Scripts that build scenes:
|---|
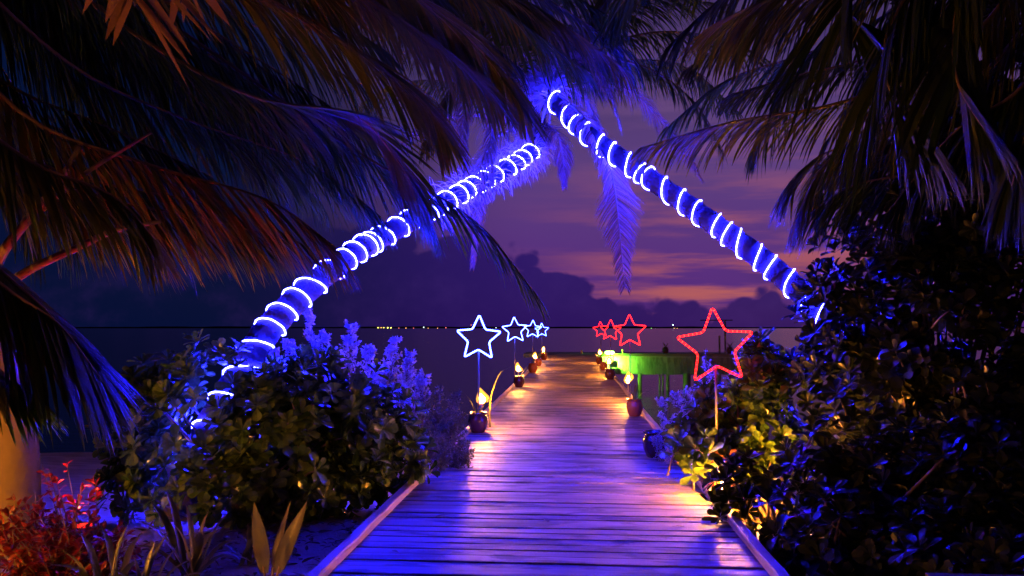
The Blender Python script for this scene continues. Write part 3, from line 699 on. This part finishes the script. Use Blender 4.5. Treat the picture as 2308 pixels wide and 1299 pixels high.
for k, (c, L, n, dr, mt, hg) in enumerate(Cc): frond(pc, c, L * 1.05, int(n * 1.5), dr * .7, .036, mt, .024, seed=50 + k, gap=.06, hang=hg)

rf = random.Random(77)
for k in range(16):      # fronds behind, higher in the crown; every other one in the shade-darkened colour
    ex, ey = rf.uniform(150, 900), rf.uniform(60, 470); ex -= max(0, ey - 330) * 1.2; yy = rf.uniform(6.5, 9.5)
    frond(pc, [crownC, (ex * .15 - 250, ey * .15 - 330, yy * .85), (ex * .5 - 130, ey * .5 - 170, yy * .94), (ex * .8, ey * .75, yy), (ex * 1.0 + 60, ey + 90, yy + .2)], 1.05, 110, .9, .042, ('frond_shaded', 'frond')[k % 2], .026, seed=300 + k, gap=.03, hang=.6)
for k in range(15):
    ex, ey = rf.uniform(880, 1420), rf.uniform(-60, 120); yy = rf.uniform(7.5, 11)
    frond(pc, [crownC, (ex * .3 - 200, ey * .3 - 420, yy * .8), (ex * .6 - 60, ey * .6 - 250, yy * .9), (ex * .85, ey * .8 - 60, yy), (ex + 40, ey + 90, yy + .2)], .9, 110, .9, .040, ('frond_warm', 'frond_shaded', 'frond')[k % 3], .026, seed=340 + k, gap=.04, hang=.4)

# near palm whose crown hangs over the upper right
pd = thing('coconut_palm', Vector((6.3, 6.0, -.5)), 'palm at the right whose dark fronds fill the upper right corner', 'palm tree')
crownD = at(2560, -300, 6.0)
trunk(pd, [Vector((6.3, 6.0, -.7)), Vector((6.2, 6.0, 1.0)), Vector((5.9, 6.0, 2.8)), crownD], .17, .13, 50)
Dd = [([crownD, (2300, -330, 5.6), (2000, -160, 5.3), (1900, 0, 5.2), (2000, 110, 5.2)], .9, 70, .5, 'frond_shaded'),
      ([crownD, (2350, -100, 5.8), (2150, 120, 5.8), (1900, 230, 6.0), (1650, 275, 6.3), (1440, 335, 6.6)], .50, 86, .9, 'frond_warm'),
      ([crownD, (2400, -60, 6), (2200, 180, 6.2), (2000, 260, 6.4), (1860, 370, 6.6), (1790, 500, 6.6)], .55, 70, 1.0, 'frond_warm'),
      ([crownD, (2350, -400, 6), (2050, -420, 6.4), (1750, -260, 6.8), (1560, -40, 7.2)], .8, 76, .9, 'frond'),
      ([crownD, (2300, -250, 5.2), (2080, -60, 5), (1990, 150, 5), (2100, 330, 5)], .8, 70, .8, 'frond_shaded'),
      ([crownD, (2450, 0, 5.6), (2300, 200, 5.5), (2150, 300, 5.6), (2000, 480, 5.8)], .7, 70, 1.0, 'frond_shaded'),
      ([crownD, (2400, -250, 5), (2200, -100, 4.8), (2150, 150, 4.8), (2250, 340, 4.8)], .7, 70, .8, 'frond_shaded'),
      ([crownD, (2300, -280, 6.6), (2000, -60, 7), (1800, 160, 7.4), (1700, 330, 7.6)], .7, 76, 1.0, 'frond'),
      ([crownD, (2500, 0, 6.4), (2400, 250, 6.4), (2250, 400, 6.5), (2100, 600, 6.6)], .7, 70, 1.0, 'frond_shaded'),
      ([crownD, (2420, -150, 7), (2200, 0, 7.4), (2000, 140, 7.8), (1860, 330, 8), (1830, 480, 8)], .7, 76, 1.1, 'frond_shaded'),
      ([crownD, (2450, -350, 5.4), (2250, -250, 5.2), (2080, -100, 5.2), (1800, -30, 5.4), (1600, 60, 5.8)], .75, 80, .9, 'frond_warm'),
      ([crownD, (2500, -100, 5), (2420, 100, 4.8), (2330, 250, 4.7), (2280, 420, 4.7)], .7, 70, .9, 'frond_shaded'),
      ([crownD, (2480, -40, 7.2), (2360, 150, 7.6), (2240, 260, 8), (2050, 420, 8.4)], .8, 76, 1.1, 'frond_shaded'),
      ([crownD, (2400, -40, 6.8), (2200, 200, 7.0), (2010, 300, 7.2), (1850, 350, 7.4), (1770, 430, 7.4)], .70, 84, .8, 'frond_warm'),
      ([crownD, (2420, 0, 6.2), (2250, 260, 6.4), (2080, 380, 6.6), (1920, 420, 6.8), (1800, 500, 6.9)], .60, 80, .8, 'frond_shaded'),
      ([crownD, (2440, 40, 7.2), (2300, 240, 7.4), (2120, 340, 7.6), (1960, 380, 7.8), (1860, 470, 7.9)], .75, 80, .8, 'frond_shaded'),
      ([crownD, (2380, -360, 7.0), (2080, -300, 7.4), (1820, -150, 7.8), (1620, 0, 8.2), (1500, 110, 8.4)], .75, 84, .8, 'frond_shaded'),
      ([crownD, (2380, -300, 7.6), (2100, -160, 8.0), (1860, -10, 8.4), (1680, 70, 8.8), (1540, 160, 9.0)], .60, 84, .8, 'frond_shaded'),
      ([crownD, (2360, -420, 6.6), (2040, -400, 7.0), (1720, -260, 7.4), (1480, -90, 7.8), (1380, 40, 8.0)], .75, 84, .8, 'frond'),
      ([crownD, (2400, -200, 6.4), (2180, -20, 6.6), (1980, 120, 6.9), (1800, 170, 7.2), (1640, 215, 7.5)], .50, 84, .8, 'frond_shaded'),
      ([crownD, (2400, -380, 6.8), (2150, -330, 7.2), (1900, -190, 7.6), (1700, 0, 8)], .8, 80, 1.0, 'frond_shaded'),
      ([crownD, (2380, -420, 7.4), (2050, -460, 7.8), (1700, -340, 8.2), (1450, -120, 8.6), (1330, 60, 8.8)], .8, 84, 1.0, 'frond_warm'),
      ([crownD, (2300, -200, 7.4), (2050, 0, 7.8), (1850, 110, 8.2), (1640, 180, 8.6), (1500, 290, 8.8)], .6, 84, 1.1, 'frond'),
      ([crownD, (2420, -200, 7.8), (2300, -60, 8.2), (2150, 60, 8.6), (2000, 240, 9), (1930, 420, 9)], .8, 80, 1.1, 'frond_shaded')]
for k, (c, L, n, dr, mt) in enumerate(Dd): frond(pd, c, L * 1.15, int(n * 1.5), dr * .8, .036, mt, .026, seed=90 + k, gap=.06, hang=(.25, .45, .6)[k % 3] if k else .1)

# ------------------------------------------------------------------ broad-leaved bushes
SC_PROF = ((0, .10), (.22, .30), (.5, .72), (.78, 1.0), (.93, .78))
leaf_var = []
for k in range(5):
    mb = MB(); mb.leaf(Vector((0, 0, 0)), Vector((0, 1, 0)), UP, 1.0, .40 + .05 * k, .12 + .18 * k, SC_PROF, .28); leaf_var.append(mb)
leaf_me = {}
def leaf_mesh(k, mt):
    if (k, mt) not in leaf_me: leaf_me[(k, mt)] = leaf_var[k].mesh('leaf', M[mt], True)
    return leaf_me[(k, mt)]
def add_from(mb, src, mm):
    b = len(mb.v); mb.v += [mm @ v for v in src.v]; mb.f += [tuple(b + i for i in f) for f in src.f]
def rosette(p, axis, r, L, n=None):
    """transforms of the leaves of one whorl"""
    axis = axis.normalized(); N = perp(axis); B = axis.cross(N); out = []
    n = n or r.randint(8, 12); ph = r.uniform(0, 6.28)
    for k in range(n):
        a = ph + k * 2.4; el = R(78) - R(62) * (k / n) ** .8 + r.uniform(-.15, .15)
        d = (N * math.cos(a) + B * math.sin(a)) * math.sin(el) + axis * math.cos(el)
        s = d.cross(axis).normalized(); u = s.cross(d).normalized(); l = L * r.uniform(.72, 1.15) * (1 - .35 * k / n)
        mm = Matrix((s, d, u)).transposed().to_4x4(); mm = Matrix.Translation(p + axis * (.03 * k / n)) @ mm @ Matrix.Scale(l, 4)
        out.append((r.randrange(5), mm))
    return out
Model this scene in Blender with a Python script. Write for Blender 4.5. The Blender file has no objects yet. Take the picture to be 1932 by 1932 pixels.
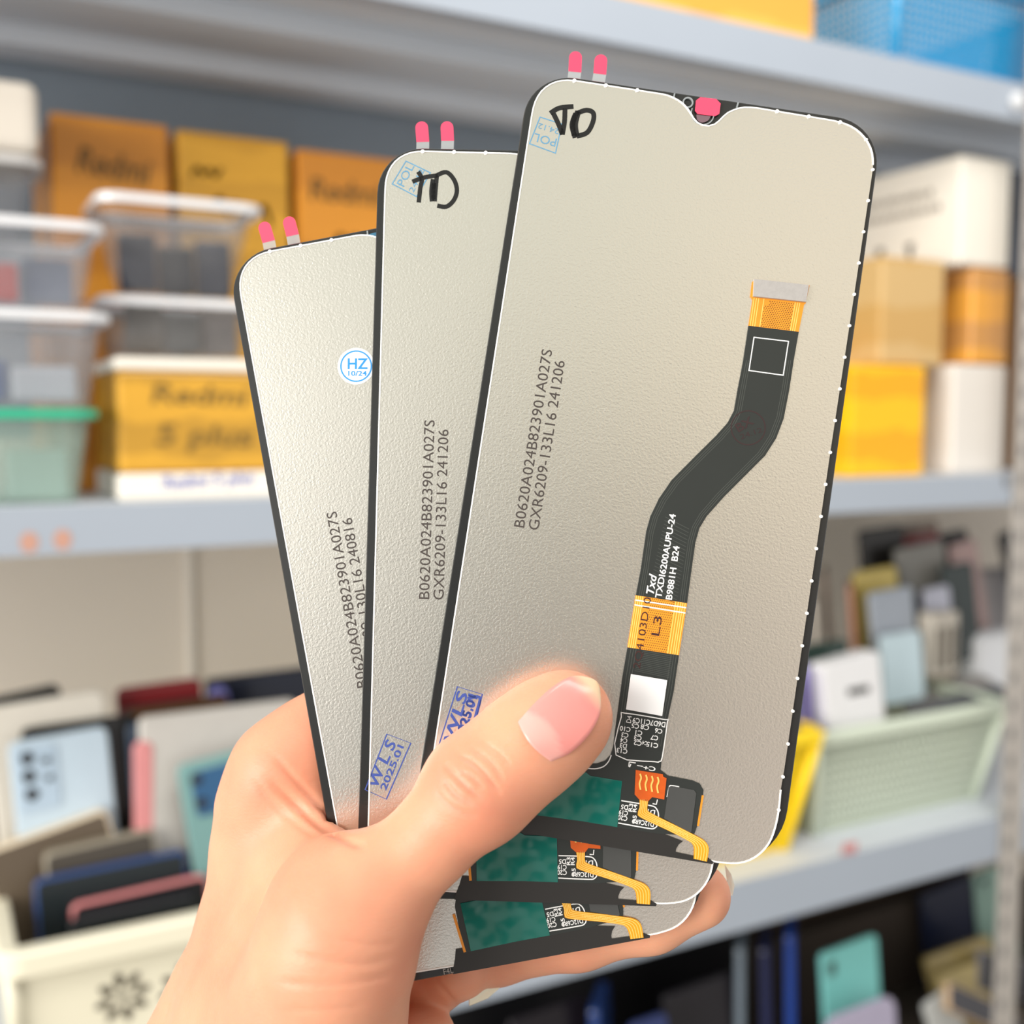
import bpy, bmesh, math, random
import numpy as np
from mathutils import Vector, Matrix
from mathutils.bvhtree import BVHTree
random.seed(7)
SC = bpy.context.scene
COL = SC.collection

# ------------------------------------------------------------------ camera
FPX, CX, CY = 2070.0, 966.0, 966.0
CAM = Vector((0, 0, 1.40))
yaw, pit = math.radians(28.1), math.radians(4.7)
fh = Vector((math.sin(yaw), math.cos(yaw), 0))
cr = Vector((math.cos(yaw), -math.sin(yaw), 0))
cf = fh * math.cos(pit) - Vector((0, 0, 1)) * math.sin(pit)
cu = fh * math.sin(pit) + Vector((0, 0, 1)) * math.cos(pit)
cam = bpy.data.cameras.new('camera')
camo = bpy.data.objects.new('camera', cam)
COL.objects.link(camo)
camo.matrix_world = Matrix((( cr.x, cu.x, -cf.x, CAM.x), (cr.y, cu.y, -cf.y, CAM.y), (cr.z, cu.z, -cf.z, CAM.z), (0, 0, 0, 1)))
cam.sensor_width = 36
cam.lens = 36 * FPX / 1932
cam.clip_start = 0.01
cam.dof.use_dof = True
cam.dof.focus_distance = 0.2155
cam.dof.aperture_fstop = 11.0
SC.camera = camo

# ------------------------------------------------------------------ world light
SC.view_settings.view_transform = 'Standard'
SC.view_settings.look = 'None'
SC.view_settings.gamma = 1
SC.view_settings.use_curve_mapping = False
SC.view_settings.exposure = 0.0
wd = bpy.data.worlds.new('room_light'); SC.world = wd; wd.use_nodes = True
wn = wd.node_tree; wn.nodes.clear()
def world_setup(base, blobs, strength):
    N, L = wn.nodes, wn.links
    out = N.new('ShaderNodeOutputWorld'); bg = N.new('ShaderNodeBackground'); tc = N.new('ShaderNodeTexCoord')
    bg.inputs[1].default_value = strength
    col = None
    for (axis, a0, a1, c) in blobs:
        ax = (cr * axis[0] + cu * axis[1] + cf * axis[2]).normalized()
        d = N.new('ShaderNodeVectorMath'); d.operation = 'DOT_PRODUCT'; d.inputs[1].default_value = ax
        nm = N.new('ShaderNodeVectorMath'); nm.operation = 'NORMALIZE'
        L.new(tc.outputs['Generated'], nm.inputs[0]); L.new(nm.outputs[0], d.inputs[0])
        mr = N.new('ShaderNodeMapRange'); mr.interpolation_type = 'SMOOTHSTEP'
        mr.inputs['From Min'].default_value = math.cos(math.radians(a1)); mr.inputs['From Max'].default_value = math.cos(math.radians(a0))
        L.new(d.outputs['Value'], mr.inputs['Value'])
        mx = N.new('ShaderNodeMix'); mx.data_type = 'RGBA'
        L.new(mr.outputs[0], mx.inputs[0])
        if col is None: mx.inputs[6].default_value = (*base, 1)
        else: L.new(col, mx.inputs[6])
        mx.inputs[7].default_value = (*c, 1)
        col = mx.outputs[2]
    L.new(col, bg.inputs[0]); L.new(bg.outputs[0], out.inputs[0])
# pale surroundings, plus tinted patches added to shape the plates' reflections; the dark one stands for the photographer
world_setup((0.94, 0.92, 0.90), [
    ((-1.0, 0.25, -0.35), 5, 50, (1.7, 1.68, 1.62)),
    ((0.22, 0.24, -1.0), 4, 24, (1.40, 1.24, 0.98)),
    ((-0.10, 0.50, -1.0), 4, 20, (1.02, 1.05, 0.92)),
    ((0.22, -0.14, -1.0), 4, 20, (0.82, 0.68, 0.60)),
    ((-0.08, 0.00, -1.0), 5, 18, (0.05, 0.075, 0.08)),
    ((-0.38, 0.12, -1.0), 5, 18, (2.15, 2.10, 1.98)),
], 0.76)

def area(name, loc, target, sx, sy, power, color):
    l = bpy.data.lights.new(name, 'AREA'); l.shape = 'RECTANGLE'; l.size = sx; l.size_y = sy; l.energy = power; l.color = color
    o = bpy.data.objects.new(name, l); COL.objects.link(o); o.location = loc
    o.rotation_euler = (Vector(target) - Vector(loc)).to_track_quat('-Z', 'Y').to_euler()
    return o
area('window_light', (-3.2, -0.5, 1.80), (0.6, 1.1, 1.30), 2.0, 2.0, 150, (1.0, 0.96, 0.90))
area('ceiling_light', (0.7, 0.1, 2.75), (0.8, 1.05, 1.2), 1.4, 0.5, 20, (1.0, 0.97, 0.92))

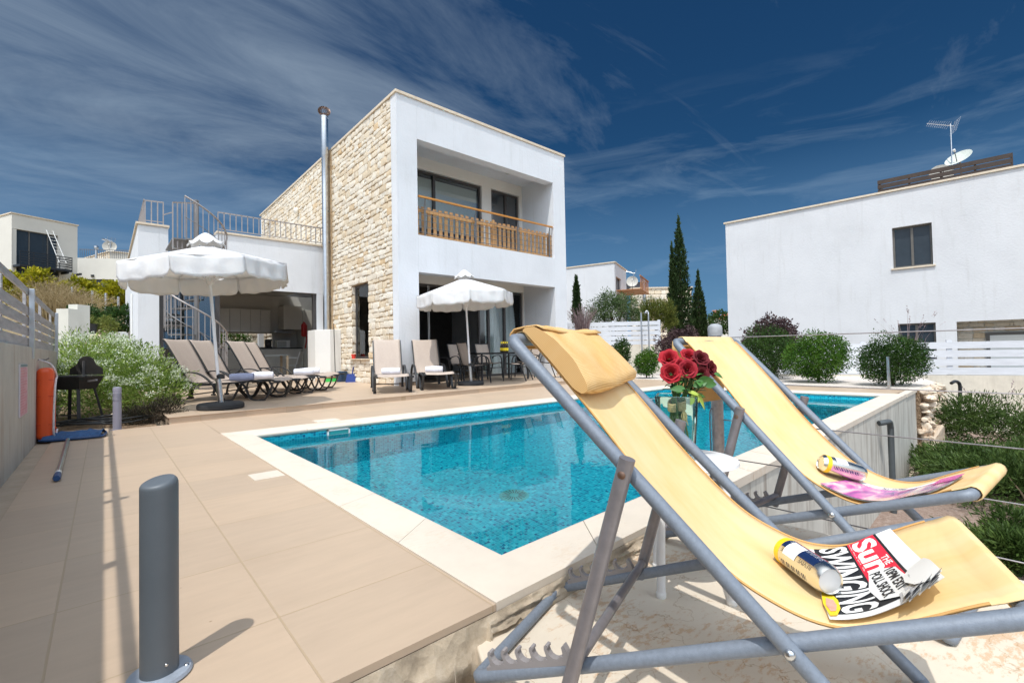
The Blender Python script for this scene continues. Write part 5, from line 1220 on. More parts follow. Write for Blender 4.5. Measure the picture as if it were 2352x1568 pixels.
|---|
> DIRECTION
Exactly as written, please give again the lines from the beginning of the listing through the line containing "in the crown", inclusive, without any pictures.

> ANSWER TO THE PROBLEM
The Blender Python script for this scene continues. Write part 3, from line 699 on. This part finishes the script. Use Blender 4.5. Treat the picture as 2308 pixels wide and 1299 pixels high.
for k, (c, L, n, dr, mt, hg) in enumerate(Cc): frond(pc, c, L * 1.05, int(n * 1.5), dr * .7, .036, mt, .024, seed=50 + k, gap=.06, hang=hg)

rf = random.Random(77)
for k in range(16):      # fronds behind, higher in the crown; every other one in the shade-darkened colour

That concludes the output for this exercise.